Looking for bad news wherever it can find it, some claim “the country’s going to the dogs.” I feel kindly about my dog, so I decided to try on a historian’s wider view. David McCullough, one of my favorite American historians, provided a more hopeful assessment: “When bad news is riding high and despair in fashion, when loud mouths and corruption seem to own center stage, when some keep crying that the country is going to the dogs, remember it’s always been going to the dogs in the eyes of some … and that 90% or more of the people are good people, generous-hearted, law-abiding, good citizens who get to work on time, do a good job, love their country, pay their taxes, care about their neighbors, care about their children’s education, and believe … in the ideals upon which our way of life is founded.”
I hope he’s right. But maybe I need to shift my perspective from big, bad news to one closer to home: myself. I need to start with myself having realized the world will probably go its way. I need to stop thinking the worst.
I’ve tried putting a rubber band around my wrist, and each time I felt bad news coming on, I snapped it to stop the thoughts. The only result was a sore wrist. It’s the kind of training you use on your dog, minus the rubber band but with a doggie treat and pat on the head.
If you can ward off the negativity perhaps you can shift your focus to more hopeful things. First and most important, you are alive. Second, the planet hasn’t been destroyed (yet).Third, if you have a dog, she still loves you.

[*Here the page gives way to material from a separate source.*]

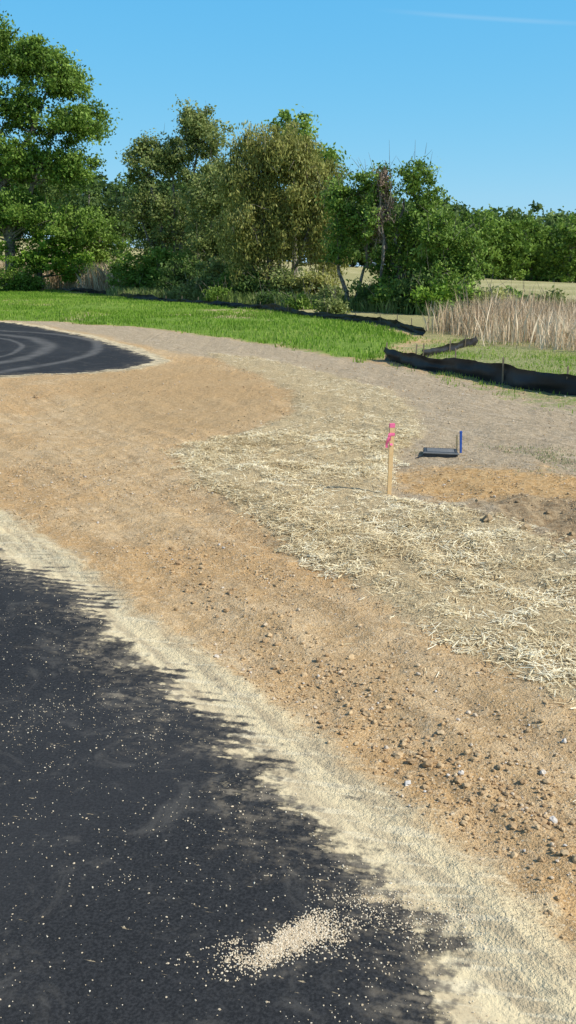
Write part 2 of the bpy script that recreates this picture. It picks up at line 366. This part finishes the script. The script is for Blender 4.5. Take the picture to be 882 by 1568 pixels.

Here are 10 personal new year resolutions l made last year to focus my mind on positive things to diminish negativity:
• Write down and post a list of things not to do.
• Before rushing into a new day, pause to observe a few minutes of silence.
• Watch or listen to only one newscast a day for no more than ten minutes.
• Go soak in a warm water bathtub.
• Read a poem.
• Say thanks to anyone who serves you, such as a postal carrier.
• Call a friend or family member.
• Listen to or play soothing music.
• Take a short walk.
• Discard this list. It will only add to your negativity when you fall short.
A simple, good list, for sure. Did I follow it? Of course not. The road to hell is paved with good intentions and I have these every few minutes.
There’s a famous quote attributed to W.C. Fields about trying to make things work, but after a while giving up because “there’s no use being a damn fool about it.”
I can always fall back on Quitter’s Day in early January and just give up, realizing I’ll never reach my goals anyway. Suddenly I feel a great deal better, one day at a time. I suppose that’s my one new goal for the new year: Live each day fully.